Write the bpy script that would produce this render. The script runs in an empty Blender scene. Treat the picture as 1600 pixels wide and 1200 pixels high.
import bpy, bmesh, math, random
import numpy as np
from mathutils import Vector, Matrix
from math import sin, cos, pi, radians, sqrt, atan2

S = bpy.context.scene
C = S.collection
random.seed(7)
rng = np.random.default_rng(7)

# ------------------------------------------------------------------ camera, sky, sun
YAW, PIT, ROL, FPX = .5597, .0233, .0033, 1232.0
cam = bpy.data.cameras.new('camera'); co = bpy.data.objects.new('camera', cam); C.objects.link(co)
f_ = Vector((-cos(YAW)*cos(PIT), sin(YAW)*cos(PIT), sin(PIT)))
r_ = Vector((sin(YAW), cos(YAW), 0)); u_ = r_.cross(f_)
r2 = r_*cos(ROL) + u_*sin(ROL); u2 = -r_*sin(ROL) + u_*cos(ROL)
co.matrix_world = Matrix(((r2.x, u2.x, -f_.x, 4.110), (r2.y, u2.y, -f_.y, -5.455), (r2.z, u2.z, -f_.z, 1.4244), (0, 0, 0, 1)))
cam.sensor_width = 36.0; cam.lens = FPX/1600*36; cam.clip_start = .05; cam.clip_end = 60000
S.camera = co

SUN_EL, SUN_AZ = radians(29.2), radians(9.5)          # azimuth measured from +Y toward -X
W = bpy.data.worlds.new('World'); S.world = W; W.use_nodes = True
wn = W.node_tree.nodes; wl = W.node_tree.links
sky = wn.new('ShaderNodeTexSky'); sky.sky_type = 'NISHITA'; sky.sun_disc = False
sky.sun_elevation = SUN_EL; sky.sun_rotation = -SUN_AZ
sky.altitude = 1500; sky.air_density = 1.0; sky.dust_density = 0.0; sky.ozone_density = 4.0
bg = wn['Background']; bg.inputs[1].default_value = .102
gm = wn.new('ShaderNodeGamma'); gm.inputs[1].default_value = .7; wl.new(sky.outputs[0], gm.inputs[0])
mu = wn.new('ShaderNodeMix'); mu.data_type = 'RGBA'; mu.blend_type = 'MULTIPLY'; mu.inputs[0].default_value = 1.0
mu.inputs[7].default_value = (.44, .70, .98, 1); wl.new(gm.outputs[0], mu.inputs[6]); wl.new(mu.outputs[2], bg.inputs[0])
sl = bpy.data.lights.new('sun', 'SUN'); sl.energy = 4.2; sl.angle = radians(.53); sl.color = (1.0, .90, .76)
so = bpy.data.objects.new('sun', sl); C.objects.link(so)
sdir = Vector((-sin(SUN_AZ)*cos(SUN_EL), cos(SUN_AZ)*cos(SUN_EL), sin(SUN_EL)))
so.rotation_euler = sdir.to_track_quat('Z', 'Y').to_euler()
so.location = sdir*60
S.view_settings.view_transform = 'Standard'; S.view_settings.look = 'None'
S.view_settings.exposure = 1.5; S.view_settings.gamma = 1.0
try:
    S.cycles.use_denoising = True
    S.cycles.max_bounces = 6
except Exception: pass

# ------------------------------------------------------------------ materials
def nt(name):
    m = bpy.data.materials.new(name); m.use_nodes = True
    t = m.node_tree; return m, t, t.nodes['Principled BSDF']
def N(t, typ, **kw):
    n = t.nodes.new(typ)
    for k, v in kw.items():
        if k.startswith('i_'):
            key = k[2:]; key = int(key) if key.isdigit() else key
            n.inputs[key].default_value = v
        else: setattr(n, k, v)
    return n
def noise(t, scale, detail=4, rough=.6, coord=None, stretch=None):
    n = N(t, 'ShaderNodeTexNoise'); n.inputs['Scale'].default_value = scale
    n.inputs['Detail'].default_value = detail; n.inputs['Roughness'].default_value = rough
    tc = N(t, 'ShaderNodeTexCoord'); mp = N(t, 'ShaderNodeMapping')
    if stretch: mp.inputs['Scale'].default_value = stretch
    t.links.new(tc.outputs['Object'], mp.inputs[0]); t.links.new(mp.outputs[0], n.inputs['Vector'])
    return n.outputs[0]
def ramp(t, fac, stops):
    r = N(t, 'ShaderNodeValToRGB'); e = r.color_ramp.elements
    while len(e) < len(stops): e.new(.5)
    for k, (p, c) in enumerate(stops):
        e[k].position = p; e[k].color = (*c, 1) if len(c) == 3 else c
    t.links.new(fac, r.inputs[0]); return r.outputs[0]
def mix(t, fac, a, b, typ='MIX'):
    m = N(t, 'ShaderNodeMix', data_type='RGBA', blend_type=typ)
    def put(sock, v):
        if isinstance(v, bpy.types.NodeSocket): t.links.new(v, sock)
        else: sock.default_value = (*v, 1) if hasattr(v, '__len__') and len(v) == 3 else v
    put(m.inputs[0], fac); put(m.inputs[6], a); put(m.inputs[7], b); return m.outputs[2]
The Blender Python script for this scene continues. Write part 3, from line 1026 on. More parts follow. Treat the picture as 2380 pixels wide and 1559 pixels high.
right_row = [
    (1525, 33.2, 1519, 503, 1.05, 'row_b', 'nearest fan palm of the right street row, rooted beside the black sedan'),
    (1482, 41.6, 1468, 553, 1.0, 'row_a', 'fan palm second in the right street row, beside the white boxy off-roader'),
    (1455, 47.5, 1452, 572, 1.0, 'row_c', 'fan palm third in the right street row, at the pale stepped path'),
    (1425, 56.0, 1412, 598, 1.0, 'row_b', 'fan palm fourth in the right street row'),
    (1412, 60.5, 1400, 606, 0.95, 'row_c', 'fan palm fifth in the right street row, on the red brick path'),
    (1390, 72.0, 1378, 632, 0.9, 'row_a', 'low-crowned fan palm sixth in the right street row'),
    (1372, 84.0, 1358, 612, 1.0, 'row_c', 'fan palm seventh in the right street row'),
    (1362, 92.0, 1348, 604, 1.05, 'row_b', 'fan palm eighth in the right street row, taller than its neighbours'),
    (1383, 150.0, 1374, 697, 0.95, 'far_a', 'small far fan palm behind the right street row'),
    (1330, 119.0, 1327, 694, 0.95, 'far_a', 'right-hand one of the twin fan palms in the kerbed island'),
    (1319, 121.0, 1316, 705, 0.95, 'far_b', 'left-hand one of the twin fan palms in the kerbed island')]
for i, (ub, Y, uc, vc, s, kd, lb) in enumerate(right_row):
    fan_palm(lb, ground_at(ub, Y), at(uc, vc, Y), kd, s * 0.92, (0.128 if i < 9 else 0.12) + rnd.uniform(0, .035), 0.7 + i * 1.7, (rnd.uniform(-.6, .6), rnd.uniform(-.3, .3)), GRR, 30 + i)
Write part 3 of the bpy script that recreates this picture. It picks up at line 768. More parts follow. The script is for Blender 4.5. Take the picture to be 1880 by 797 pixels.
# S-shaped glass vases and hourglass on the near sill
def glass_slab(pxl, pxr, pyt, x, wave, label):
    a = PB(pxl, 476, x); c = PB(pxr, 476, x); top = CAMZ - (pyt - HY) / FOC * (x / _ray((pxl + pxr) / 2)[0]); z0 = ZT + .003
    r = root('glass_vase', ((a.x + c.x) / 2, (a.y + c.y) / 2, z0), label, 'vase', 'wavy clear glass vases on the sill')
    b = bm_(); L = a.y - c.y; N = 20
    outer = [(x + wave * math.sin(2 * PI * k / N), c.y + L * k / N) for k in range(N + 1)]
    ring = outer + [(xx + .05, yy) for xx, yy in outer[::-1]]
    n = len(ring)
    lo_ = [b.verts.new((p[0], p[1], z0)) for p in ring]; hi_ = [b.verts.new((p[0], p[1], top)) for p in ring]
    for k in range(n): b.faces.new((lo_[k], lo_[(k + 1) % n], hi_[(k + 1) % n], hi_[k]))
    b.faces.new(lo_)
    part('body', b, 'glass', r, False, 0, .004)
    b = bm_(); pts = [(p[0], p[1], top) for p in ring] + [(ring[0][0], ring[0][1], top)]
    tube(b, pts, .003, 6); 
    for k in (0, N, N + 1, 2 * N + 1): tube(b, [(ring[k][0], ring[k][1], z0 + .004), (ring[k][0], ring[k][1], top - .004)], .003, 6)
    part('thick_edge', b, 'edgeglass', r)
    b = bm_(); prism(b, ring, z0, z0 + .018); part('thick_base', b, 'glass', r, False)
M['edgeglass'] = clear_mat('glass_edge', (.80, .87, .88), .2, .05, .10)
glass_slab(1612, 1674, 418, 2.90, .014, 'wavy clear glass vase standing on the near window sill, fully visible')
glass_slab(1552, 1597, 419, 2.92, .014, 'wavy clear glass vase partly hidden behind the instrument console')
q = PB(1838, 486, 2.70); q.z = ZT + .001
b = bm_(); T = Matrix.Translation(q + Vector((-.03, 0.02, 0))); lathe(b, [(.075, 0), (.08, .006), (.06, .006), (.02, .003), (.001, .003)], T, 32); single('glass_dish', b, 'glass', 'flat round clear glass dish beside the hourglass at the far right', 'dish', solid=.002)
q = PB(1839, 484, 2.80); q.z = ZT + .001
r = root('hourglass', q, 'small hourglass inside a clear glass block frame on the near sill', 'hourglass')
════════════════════
- **Aim of the task**
Copy every line in the records above that contains the word "follow".

- **Result**
The Blender Python script for this scene continues. Write part 3, from line 1026 on. More parts follow. Treat the picture as 2380 pixels wide and 1559 pixels high.
Write part 3 of the bpy script that recreates this picture. It picks up at line 768. More parts follow. The script is for Blender 4.5. Take the picture to be 1880 by 797 pixels.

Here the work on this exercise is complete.